▶ [Records for the task]
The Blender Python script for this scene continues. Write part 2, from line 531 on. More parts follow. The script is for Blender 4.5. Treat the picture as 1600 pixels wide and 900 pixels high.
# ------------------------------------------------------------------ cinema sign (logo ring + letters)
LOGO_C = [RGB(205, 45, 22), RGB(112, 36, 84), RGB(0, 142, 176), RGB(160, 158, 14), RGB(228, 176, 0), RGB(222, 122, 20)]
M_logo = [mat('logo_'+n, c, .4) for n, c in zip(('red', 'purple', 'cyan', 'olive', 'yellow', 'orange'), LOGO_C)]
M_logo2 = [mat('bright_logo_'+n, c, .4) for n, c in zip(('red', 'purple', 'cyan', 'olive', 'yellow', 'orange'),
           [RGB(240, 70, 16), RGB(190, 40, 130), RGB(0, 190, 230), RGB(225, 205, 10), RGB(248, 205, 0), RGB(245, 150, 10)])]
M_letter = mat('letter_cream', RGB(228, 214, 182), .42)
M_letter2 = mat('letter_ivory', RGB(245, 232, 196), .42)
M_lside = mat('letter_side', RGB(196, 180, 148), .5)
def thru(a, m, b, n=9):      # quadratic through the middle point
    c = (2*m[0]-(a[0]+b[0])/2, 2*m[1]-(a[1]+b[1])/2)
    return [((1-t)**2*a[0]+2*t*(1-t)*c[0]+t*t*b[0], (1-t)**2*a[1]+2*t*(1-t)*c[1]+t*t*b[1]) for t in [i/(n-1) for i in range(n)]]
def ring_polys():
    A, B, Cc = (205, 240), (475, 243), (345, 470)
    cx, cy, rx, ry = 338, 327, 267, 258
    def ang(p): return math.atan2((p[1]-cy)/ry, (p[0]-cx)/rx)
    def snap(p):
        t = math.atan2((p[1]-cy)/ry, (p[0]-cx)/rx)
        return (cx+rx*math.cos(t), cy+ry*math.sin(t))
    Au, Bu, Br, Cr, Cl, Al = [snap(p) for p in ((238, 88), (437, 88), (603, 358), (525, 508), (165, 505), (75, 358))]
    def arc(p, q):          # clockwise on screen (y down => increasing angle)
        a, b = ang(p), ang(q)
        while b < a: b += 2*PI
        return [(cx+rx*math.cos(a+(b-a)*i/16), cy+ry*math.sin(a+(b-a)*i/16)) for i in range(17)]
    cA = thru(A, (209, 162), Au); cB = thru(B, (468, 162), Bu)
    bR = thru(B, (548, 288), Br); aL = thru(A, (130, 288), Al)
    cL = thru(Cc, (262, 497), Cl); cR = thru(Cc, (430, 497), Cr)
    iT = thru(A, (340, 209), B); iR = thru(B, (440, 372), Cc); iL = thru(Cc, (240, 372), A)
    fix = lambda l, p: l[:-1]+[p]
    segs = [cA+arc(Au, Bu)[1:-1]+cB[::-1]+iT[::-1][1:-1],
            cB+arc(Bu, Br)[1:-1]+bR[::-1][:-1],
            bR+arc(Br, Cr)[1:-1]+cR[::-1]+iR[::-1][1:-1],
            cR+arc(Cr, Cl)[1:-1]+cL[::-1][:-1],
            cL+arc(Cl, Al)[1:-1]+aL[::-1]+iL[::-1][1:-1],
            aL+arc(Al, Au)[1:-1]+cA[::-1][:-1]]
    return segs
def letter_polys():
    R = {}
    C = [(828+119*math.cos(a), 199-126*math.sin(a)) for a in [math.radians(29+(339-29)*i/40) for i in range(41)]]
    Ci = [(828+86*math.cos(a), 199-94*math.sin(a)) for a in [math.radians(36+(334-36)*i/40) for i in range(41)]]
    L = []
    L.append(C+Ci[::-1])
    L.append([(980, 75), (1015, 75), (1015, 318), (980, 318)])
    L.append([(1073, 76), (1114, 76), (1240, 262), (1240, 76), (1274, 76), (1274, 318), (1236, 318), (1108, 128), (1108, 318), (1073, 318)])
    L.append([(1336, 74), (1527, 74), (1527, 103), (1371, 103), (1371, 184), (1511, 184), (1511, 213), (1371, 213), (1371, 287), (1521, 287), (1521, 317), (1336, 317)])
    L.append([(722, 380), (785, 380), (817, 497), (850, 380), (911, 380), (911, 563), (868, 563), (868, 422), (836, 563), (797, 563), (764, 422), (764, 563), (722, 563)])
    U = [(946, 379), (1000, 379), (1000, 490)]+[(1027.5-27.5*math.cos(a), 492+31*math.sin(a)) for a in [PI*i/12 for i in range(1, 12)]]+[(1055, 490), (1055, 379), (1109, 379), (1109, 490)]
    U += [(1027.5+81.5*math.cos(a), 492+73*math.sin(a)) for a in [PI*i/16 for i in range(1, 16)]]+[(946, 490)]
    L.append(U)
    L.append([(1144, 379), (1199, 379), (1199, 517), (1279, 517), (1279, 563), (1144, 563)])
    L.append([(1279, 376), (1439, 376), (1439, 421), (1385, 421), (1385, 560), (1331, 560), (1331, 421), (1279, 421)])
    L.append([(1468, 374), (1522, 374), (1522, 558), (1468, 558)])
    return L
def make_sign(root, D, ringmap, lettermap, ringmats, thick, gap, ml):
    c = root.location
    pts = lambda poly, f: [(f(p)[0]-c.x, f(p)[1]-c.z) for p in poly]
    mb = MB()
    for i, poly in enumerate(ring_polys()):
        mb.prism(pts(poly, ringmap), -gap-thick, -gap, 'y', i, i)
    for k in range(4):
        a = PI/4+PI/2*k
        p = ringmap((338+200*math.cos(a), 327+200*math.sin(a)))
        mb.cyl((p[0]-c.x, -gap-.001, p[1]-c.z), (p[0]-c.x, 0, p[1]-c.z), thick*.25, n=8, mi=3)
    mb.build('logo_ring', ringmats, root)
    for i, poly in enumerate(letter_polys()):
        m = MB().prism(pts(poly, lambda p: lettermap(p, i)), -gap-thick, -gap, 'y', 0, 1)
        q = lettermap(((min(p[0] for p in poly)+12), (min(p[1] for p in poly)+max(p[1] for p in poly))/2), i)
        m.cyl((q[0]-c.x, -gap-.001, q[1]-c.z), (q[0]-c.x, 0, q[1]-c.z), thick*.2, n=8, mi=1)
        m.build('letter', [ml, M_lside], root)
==
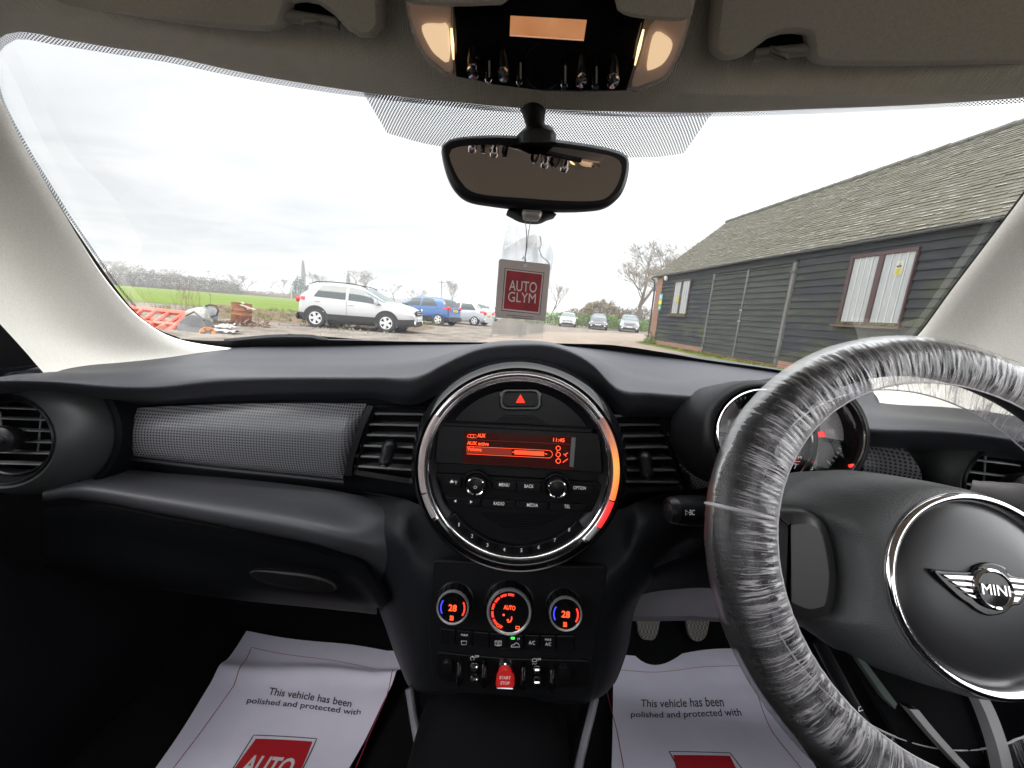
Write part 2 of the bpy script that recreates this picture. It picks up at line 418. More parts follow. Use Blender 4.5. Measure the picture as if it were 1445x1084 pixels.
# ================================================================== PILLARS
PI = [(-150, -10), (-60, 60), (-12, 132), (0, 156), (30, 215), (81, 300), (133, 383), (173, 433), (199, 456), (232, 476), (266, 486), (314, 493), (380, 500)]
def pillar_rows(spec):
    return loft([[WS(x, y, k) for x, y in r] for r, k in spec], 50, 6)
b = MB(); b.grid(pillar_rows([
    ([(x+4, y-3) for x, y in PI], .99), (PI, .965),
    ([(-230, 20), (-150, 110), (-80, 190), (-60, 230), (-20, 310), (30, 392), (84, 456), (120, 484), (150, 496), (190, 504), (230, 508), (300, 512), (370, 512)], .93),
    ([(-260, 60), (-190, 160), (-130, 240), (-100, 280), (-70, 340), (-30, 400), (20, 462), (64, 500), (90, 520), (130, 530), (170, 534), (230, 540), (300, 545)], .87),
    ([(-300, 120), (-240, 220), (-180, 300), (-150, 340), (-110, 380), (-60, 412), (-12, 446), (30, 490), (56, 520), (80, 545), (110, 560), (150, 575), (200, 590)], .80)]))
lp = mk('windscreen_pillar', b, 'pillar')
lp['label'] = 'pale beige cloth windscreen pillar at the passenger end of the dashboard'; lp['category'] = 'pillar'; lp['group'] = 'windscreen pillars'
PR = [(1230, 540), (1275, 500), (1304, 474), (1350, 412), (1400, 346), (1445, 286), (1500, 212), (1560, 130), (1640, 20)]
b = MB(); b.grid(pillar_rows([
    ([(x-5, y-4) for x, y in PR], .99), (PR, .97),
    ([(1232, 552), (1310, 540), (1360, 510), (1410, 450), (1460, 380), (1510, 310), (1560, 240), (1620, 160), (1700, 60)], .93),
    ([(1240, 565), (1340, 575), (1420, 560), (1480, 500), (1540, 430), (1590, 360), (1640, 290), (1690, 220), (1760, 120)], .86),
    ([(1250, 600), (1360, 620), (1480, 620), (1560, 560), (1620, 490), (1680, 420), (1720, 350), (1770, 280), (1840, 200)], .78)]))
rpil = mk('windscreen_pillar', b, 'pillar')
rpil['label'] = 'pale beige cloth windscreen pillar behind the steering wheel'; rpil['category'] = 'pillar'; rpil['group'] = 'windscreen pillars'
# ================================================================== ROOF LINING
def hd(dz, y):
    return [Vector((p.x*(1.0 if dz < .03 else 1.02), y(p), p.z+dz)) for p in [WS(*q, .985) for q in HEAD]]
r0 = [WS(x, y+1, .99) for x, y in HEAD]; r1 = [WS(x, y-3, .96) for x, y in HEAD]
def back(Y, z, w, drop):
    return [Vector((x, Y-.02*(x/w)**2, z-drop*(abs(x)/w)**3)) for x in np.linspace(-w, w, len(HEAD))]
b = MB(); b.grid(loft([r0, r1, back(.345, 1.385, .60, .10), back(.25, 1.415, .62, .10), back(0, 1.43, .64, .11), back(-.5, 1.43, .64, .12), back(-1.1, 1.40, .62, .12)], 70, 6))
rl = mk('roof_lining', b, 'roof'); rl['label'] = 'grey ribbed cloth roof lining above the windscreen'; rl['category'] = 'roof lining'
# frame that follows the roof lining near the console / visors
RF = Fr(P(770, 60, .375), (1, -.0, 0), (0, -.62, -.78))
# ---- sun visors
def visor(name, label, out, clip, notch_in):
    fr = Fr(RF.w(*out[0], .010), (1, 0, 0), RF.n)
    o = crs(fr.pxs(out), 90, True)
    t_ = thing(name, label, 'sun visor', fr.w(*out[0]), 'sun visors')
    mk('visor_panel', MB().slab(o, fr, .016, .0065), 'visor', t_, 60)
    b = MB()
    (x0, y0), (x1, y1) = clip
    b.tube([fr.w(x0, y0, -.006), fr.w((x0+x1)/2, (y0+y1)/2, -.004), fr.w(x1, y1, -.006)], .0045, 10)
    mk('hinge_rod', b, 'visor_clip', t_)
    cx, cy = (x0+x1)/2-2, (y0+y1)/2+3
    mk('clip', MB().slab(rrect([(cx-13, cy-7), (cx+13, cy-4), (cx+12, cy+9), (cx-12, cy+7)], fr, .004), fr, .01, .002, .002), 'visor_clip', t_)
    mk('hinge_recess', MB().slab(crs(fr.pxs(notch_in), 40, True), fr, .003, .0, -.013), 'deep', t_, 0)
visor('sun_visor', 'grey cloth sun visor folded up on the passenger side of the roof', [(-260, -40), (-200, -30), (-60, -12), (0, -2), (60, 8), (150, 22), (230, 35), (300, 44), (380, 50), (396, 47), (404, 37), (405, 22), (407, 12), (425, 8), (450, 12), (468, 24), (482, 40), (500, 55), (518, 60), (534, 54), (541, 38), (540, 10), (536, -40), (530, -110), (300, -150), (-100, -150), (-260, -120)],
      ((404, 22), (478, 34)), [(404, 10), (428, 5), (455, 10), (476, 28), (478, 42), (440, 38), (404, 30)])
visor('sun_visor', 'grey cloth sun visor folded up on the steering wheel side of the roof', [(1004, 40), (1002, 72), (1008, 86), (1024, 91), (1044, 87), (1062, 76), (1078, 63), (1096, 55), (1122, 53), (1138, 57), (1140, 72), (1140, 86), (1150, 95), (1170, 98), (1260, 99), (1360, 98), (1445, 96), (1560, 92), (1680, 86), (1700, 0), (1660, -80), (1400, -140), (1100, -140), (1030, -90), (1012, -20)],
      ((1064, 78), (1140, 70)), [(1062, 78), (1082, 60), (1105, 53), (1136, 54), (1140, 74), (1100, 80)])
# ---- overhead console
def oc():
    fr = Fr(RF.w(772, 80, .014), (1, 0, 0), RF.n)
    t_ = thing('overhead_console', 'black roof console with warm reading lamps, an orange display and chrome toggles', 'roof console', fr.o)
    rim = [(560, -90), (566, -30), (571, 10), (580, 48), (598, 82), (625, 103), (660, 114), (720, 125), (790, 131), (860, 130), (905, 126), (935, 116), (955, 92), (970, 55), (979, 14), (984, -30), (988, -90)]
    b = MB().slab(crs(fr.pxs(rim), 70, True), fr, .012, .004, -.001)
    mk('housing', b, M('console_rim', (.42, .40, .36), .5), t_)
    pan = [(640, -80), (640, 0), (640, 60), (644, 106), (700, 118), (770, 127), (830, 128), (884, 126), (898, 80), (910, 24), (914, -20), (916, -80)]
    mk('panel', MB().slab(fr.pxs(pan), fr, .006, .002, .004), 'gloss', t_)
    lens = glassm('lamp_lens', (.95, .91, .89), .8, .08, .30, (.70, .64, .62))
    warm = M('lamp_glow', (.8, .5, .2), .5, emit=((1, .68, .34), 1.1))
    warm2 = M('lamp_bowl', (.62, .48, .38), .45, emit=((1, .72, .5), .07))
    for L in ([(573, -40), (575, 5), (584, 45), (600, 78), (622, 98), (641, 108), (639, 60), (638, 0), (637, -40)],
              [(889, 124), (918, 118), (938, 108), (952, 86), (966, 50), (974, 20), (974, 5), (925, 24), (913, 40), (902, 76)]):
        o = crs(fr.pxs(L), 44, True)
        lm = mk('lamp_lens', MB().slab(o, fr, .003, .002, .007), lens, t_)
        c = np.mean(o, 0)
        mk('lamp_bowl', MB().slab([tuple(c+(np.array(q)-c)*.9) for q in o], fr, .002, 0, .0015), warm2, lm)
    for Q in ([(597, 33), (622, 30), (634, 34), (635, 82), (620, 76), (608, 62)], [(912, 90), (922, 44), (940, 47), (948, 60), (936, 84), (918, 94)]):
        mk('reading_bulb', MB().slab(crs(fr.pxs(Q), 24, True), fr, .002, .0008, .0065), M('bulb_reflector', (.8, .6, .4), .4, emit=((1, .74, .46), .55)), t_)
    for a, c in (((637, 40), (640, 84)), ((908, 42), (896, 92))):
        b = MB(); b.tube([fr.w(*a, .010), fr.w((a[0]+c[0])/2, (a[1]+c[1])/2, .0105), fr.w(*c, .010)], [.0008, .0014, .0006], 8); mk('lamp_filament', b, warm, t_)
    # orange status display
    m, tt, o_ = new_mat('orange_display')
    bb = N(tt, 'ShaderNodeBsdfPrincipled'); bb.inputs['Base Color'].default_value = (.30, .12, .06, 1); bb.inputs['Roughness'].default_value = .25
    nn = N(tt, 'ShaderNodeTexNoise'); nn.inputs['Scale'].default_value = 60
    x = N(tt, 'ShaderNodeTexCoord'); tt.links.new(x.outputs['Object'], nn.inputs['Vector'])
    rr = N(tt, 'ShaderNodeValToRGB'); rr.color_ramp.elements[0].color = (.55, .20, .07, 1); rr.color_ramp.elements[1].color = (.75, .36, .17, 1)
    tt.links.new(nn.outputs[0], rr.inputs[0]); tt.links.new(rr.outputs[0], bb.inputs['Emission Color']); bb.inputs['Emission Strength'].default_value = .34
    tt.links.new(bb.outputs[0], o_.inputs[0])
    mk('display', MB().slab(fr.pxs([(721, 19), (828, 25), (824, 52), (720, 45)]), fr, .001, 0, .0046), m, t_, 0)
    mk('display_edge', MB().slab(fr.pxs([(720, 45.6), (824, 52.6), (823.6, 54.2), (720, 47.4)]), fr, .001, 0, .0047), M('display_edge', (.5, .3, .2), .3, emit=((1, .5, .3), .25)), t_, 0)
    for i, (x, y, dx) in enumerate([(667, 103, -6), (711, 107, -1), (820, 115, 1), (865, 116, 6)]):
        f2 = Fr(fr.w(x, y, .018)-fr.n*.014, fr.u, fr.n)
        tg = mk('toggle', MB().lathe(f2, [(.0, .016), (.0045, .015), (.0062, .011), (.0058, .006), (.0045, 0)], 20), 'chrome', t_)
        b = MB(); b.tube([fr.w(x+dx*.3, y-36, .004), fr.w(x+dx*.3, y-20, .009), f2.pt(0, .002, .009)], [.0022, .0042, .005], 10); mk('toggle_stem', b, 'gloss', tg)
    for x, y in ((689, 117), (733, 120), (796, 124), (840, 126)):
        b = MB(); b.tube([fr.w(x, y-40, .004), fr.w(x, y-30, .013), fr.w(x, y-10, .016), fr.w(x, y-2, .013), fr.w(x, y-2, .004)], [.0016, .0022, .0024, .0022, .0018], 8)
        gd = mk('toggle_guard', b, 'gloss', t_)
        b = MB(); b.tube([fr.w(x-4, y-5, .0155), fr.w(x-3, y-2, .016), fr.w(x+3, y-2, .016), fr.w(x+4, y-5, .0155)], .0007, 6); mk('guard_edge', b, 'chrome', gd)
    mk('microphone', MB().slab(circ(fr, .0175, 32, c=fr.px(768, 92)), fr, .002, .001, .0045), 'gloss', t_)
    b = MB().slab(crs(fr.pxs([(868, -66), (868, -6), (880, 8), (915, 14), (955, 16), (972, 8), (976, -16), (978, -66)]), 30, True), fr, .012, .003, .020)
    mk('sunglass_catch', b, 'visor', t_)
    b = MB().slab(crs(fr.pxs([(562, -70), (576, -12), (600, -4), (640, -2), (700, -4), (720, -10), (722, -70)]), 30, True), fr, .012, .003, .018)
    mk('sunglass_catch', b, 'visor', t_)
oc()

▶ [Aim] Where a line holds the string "Blender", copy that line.

▶ [Answer for this exercise]
The Blender Python script for this scene continues. Write part 2, from line 531 on. More parts follow. The script is for Blender 4.5. Treat the picture as 1600 pixels wide and 900 pixels high.
Write part 2 of the bpy script that recreates this picture. It picks up at line 418. More parts follow. Use Blender 4.5. Measure the picture as if it were 1445x1084 pixels.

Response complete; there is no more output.